In a city with a population of around 10 million people, it’s no wonder that Jakarta’s roads are in gridlock with cars, motorbikes, buses, trucks, bajas, rubbish men pulling carts, and many other weird and wonderful modes of transport, making travel across the city incredibly slow and very frustrating. Considering another 2 million travel from the suburbs into the city each day for work, I’m surprised the traffic can move at all, especially in peak hours.
This leaves many people with no choice but to catch the train to work if they want to have any chance of making it on time, and as the economy train costs from 1,500 Rp (approx 15 Australian cents) per trip this is one of the cheapest options available and the quickest way to connect from Bogor, Depok, Tangerang and Bekasi into Jakarta city. During peak hours the train carriages are overflowing with people squashed into the carriages like sardines and hanging on for dear life to the outside of the train to anything they can grab on to whether it be a part of the train or a fellow traveller. There is no air conditioning in the sweltering heat on the economy trains so the conditions are rather unbearable, and although people purchase tickets they still choose to travel on the rooftop for the breeze it offers in the heat. Travelling on the train roof is incredibly dangerous as the power lines are low and there are at least two fatalities reported every month from passengers either falling off or being electrocuted by hanging lines.

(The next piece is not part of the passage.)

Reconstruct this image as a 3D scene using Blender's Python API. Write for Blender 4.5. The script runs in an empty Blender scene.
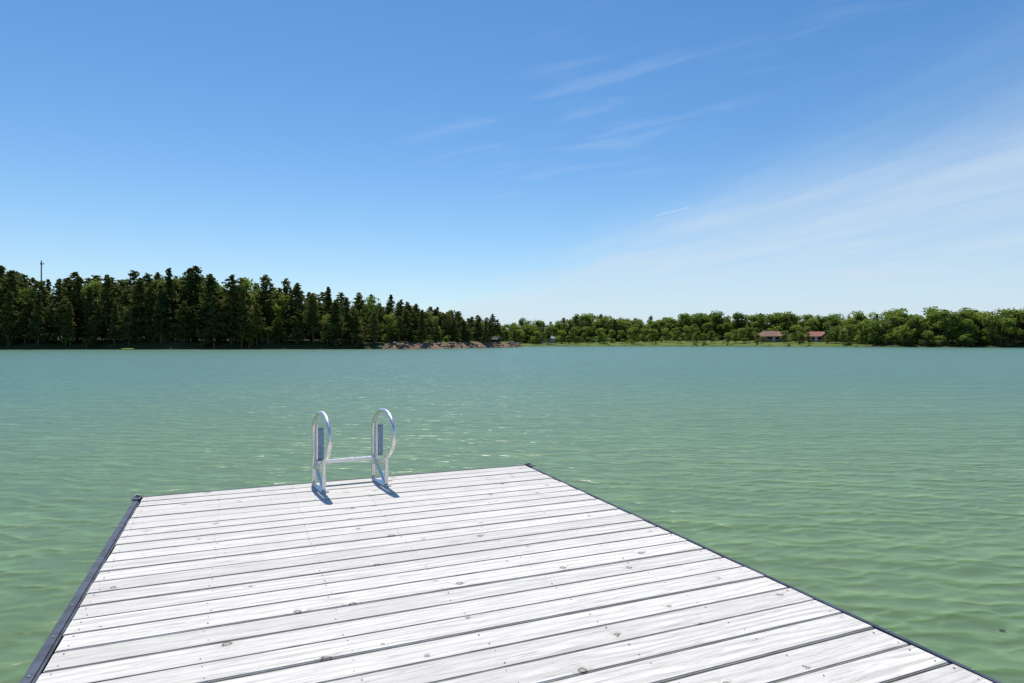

Authorities have tried unsuccessfully to discourage the practice of passengers travelling on the rooftops, even lubricating roofs, spraying paint onto commuters and suspending low hanging concrete balls above the trains on the railway line connecting Jakarta to Bekasi, but this has done nothing to deter people as they have no other option if they want to make it to work and earn some money to survive in this chaotic city. Stations that installed flexible fibre barriers designed to knock people were vandalized and the barriers destroyed by angry commuters, allowing the unsafe travel to continue.
As I discovered on our trip to Manggarai, there is a whole community of people that love to gather on the railway lines close to the station just to watch the passing trains overflowing with passengers each night. Young children play carefree on the tracks and boys chase the moving trains jumping on and off playing games, while others buy their dinner to eat while they sit amongst the rubbish and point at passing trains.
Coming from Australia where there are so many rules and regulations, you would never see sights such as this, and actually I am grateful for that, although the sight of groups of ticket inspectors there makes me cringe every time I see them board the public transport systems.
Until more trains and carriages are added to the Jakarta-Bogor line people will continue to defy the law in Jakarta, as unsafe as it may be, but in a city steaming with millions trying to survive, at this present time there is no other option but to travel in these conditions and to somehow learn to be ‘santai’ as is the usual Indonesian way.